If you do buy a new machine I'd set aside a full day to get it set up.
I fully agree with this. I started with a Taig mill and a 7x12 benchtop lathe. Very, very frustrating experience. Once set up to have low runout, you find that everything moves. A heavy cut knocks the mill column out of tram, or the lathe compound out of alignment, in the middle of a job. I ended up using threaded rod down the mill column to hold it in place, filed and polished the gibs on the lathe, surrounded the base of the lathe with furring strips and filled the area with concrete for good measure. Seemed to improve things, but I still find myself chasing down unwanted movement when cutting steel.
So be prepared to spend a lot of time improving things. Make heavy, pointless cuts (not heavy enough to damage the tool of course) and learn what parts loosen or get knocked out of alignment, then find ways to fix those.
I ended up buying bigger machines anyways, for the larger work envelope and for the rigidity - but for small parts and work in aluminum or plastic they are certainly overkill.
Some say they are paying Fortran coders big $$ these days to program in such an "obsolete" language.
Somewhere around 2002 I took a contract fixing a FORTRAN program, and they were pretty desperate back then. To make matters worse, it was an obsolete dialect that only could compile and run in an emulator. Got a follow-up contract to rewrite the thing in C - modern testing tools made it very easy to verify the mathematical accuracy was not lost in the process.

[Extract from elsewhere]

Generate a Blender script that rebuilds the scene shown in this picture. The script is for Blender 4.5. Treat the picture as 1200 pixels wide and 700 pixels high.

But I didn't retire off the job, so the $$ weren't
that big.
Wow, I'm glad I'm not alone. I wish I had room on the wall for a white board. That's a great idea instead of writing on the bench in silver pencil like I do now
I went to the big-box store (take your pick, blue or orange) and bought a whiteboard panel for I think seven bucks. Cut it to size, glued rare-earth magnets to the back. Bolted some angle-iron to the front edge of a shelf above the bench for the magnets (and magnetic pens) to stick to. Problem solved!
That was attempt # 2 after sticking whiteboard wallpaper to the wall. Tends to peel in humid weather.